O Rabelo filósofo, artista e formador
“Essa juventude está quebrando tabus, que a humanidade sofreu há milhares de anos. As questões que essa geração está enfrentado, buscando afirmação da sua identidade em que devemos acreditar, porque embora ela ainda ao esteja definindo o seu caminho de luta, ela sabe exatamente o que ela não quer. Então, quando ela está ouvindo uma música, assistindo a um filme, lendo um livro é porque ela acredita, não se submete mais ao julgo do sistema, tem ciência da sua individualidade. Eu, particularmente, acredito que fazer arte para essa geração vai ser algo mais profundo, mais questionador, porque é uma geração que está quebrando todos os parâmetros de expressão e de identidade”.
Que Brasil você quer?
“Espero um país em que cada vez mais as pessoas não aceitem ser manipuladas, que elas sejam determinadas e que saibam o quanto elas podem determinar a maneira como querem ser tratadas, pela maneira como se tratam. As pessoas que se corrompem, vendem seu voto, que não buscam o mínimo conhecimento para entender como e com o quê, um representante nacional, estadual e municipal, pode contribuir com a comunidade, elas não fazem mal só para elas, mas para todos e as próximas gerações da sua própria família.

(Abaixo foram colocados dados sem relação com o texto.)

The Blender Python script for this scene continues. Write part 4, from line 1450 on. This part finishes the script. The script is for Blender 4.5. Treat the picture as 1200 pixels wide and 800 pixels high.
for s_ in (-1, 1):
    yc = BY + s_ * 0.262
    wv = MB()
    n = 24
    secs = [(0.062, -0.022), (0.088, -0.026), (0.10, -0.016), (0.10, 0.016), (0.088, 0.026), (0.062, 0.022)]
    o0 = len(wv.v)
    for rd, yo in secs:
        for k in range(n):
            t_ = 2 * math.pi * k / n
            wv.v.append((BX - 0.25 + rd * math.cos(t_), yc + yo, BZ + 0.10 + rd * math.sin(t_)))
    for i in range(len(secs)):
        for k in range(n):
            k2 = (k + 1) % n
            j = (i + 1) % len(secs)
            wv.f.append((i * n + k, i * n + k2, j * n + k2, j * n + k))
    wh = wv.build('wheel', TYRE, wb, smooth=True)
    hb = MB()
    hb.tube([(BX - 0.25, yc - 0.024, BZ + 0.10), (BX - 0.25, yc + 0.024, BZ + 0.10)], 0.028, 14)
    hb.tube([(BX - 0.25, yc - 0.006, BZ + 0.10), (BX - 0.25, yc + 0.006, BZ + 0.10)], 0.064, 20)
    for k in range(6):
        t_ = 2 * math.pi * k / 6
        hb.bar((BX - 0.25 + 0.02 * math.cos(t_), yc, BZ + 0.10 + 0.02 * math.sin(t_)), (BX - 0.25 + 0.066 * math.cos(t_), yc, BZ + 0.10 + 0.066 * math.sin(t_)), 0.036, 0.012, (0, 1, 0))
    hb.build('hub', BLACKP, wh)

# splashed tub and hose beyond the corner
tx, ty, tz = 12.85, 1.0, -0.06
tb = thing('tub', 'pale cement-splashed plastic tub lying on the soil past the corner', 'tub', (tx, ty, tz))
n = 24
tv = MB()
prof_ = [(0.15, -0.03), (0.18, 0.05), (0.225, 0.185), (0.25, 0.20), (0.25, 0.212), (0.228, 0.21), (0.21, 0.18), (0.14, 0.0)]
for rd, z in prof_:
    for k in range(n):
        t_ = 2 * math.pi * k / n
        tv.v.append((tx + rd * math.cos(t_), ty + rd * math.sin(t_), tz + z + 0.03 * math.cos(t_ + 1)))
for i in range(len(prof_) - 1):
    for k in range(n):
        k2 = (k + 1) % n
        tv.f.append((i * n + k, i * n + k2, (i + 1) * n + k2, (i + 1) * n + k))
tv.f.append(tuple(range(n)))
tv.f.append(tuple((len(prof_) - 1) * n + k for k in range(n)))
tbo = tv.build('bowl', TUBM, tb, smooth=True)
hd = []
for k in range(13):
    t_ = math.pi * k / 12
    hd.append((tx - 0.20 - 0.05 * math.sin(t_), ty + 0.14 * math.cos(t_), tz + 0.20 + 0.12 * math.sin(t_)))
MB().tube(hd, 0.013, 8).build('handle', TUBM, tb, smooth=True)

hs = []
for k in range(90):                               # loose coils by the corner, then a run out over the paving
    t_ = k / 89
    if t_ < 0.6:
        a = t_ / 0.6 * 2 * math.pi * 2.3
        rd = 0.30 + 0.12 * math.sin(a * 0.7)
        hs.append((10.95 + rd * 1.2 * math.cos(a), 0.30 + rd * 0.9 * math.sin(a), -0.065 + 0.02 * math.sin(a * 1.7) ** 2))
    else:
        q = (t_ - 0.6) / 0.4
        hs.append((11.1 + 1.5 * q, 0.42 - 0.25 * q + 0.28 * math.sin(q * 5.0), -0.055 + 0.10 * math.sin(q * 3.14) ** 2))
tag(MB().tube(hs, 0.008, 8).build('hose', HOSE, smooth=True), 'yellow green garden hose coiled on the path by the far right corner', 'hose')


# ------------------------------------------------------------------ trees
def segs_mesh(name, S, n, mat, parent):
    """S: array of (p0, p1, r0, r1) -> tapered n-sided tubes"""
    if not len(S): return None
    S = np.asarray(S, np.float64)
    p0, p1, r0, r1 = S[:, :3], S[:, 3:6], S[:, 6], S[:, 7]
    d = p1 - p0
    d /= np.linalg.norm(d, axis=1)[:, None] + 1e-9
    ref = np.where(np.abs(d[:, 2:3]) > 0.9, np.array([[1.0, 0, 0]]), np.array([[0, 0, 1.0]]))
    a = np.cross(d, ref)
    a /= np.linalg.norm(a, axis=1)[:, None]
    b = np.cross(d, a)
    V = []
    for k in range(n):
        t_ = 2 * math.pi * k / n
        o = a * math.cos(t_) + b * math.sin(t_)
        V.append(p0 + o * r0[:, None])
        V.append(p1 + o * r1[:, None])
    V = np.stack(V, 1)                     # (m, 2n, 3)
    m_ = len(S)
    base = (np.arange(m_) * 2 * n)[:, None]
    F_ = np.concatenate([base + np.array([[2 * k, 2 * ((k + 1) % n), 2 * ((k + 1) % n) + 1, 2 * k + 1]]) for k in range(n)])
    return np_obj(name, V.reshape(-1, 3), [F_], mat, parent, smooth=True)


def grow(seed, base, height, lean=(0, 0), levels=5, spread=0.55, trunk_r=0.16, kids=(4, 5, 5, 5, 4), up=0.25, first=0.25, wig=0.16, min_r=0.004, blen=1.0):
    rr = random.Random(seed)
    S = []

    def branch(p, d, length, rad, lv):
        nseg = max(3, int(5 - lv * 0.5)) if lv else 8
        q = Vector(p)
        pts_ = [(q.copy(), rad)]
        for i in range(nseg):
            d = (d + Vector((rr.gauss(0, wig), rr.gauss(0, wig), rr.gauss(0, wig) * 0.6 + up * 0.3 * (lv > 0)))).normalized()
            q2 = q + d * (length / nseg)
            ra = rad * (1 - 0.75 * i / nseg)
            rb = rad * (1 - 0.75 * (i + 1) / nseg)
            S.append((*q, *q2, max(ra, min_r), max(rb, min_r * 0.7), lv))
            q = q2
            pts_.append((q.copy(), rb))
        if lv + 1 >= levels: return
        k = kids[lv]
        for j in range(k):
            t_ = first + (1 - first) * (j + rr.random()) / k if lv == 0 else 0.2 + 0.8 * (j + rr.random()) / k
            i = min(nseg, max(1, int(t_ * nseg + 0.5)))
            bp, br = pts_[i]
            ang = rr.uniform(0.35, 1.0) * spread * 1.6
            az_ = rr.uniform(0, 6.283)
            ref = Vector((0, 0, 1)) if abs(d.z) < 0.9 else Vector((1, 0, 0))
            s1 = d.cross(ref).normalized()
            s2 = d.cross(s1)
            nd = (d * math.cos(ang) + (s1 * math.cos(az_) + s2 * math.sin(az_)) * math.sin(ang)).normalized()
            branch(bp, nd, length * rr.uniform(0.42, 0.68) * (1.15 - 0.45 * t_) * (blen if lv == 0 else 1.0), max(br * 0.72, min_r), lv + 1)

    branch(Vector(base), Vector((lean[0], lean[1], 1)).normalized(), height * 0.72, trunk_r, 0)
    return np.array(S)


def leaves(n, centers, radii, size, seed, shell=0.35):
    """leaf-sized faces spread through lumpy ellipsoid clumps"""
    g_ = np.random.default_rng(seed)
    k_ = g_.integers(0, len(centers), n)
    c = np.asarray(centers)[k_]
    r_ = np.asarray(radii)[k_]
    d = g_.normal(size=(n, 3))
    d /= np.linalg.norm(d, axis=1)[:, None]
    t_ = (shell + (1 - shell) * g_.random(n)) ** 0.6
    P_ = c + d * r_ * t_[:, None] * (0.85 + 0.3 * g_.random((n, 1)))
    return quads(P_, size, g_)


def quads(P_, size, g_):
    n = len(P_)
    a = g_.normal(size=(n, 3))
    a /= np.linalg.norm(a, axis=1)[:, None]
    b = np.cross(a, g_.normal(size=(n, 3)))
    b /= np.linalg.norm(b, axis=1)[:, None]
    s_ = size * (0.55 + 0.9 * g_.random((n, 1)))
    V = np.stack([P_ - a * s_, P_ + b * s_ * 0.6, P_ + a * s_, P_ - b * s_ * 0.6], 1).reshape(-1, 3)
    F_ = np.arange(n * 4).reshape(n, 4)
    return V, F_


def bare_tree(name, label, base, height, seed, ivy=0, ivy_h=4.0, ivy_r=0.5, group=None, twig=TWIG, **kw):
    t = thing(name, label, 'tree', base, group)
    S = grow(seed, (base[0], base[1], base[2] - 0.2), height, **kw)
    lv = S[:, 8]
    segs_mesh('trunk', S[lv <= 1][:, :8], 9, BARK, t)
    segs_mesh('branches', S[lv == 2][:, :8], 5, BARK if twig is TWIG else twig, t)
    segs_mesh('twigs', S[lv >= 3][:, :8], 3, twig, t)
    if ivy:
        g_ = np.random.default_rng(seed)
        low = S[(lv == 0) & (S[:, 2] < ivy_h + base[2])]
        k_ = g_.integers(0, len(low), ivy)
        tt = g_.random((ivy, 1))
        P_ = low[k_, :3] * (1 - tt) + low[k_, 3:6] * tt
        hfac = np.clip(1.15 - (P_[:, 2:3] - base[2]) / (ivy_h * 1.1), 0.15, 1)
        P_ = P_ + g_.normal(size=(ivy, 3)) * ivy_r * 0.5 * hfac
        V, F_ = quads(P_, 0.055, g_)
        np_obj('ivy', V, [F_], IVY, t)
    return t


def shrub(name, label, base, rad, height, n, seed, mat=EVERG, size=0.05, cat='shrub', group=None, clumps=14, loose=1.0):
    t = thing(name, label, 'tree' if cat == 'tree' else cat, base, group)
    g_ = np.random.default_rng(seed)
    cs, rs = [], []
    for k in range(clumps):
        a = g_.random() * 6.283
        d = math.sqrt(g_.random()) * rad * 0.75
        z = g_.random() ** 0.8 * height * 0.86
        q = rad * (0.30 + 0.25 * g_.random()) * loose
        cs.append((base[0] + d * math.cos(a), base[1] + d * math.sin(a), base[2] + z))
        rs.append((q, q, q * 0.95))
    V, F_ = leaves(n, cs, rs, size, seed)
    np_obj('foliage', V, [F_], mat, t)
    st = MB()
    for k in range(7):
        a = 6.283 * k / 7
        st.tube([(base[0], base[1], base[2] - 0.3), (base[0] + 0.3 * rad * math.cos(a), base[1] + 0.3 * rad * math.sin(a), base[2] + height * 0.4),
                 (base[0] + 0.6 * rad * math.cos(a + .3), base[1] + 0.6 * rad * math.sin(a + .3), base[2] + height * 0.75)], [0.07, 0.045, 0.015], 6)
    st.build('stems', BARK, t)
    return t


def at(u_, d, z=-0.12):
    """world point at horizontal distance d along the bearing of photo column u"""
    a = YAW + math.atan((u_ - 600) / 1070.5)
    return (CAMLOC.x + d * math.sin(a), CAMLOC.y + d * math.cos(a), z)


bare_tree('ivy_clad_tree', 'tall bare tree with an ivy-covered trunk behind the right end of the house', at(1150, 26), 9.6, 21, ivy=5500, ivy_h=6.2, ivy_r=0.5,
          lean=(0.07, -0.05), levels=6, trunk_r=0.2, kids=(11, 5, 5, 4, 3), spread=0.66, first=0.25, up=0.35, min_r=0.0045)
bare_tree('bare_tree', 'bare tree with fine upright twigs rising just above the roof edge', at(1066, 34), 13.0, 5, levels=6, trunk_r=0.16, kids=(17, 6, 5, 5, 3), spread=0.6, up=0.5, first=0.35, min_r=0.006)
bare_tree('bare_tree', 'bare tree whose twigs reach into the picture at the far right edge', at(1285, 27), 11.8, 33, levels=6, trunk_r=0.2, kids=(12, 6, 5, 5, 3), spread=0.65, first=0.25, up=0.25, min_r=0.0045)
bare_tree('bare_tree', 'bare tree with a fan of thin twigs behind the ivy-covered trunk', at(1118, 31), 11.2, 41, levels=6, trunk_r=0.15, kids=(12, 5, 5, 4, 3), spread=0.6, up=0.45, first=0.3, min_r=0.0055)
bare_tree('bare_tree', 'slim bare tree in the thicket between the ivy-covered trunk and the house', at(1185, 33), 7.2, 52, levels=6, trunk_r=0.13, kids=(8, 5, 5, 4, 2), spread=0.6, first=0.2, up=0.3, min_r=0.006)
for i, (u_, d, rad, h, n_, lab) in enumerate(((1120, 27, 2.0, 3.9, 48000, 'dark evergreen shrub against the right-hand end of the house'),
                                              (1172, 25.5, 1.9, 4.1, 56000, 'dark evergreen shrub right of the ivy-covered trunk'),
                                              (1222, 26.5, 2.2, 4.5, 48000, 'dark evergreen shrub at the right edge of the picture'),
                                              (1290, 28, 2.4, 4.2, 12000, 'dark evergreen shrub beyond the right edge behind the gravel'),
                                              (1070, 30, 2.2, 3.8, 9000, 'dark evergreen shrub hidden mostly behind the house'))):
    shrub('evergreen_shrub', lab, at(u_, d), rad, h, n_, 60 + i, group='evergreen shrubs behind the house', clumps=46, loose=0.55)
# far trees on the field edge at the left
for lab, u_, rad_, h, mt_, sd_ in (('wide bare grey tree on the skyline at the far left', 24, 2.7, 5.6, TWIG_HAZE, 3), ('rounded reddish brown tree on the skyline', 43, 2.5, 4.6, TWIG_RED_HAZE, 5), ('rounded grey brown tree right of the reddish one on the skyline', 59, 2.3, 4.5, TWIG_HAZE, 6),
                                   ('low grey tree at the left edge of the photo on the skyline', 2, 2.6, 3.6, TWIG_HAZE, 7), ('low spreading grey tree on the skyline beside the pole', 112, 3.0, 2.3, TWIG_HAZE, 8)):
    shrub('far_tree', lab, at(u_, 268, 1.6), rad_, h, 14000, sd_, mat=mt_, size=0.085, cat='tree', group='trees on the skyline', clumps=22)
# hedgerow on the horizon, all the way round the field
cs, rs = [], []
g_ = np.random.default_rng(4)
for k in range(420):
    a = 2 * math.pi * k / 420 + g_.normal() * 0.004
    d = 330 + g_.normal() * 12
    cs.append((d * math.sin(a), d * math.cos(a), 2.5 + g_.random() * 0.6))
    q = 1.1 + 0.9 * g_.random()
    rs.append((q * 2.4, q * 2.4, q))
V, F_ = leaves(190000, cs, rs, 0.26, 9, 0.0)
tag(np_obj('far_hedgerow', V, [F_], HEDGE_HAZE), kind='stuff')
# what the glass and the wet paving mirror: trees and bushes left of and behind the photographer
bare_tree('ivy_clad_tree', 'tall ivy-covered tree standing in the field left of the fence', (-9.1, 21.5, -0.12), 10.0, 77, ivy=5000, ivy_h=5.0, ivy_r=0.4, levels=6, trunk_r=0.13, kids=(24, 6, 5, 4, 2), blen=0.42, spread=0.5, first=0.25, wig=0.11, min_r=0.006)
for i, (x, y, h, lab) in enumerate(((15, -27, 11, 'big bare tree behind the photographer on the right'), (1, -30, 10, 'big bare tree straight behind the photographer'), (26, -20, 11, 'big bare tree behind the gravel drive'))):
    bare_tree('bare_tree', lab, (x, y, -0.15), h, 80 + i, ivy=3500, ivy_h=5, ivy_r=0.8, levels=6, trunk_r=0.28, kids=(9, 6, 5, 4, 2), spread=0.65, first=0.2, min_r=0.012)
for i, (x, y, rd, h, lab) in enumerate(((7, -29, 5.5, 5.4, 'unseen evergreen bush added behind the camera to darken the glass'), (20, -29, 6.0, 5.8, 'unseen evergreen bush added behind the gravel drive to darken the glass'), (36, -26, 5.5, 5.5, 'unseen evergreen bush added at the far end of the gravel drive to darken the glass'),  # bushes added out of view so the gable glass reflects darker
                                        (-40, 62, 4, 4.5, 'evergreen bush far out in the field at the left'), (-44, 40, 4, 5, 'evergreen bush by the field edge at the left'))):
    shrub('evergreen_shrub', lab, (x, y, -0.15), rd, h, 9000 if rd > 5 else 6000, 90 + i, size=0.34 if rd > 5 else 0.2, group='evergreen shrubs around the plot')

Um erro nosso, não nos atinge apenas em quatro anos, porque o mal de uma administração pode deixar mazelas que duram anos para serem reparadas, principalmente, no que diz respeito ao trabalho e ao meio ambiente. Isso, porque até para sofrer precisamos do meio ambiente, por isso ele precisa cada vez mais ser democratizado”.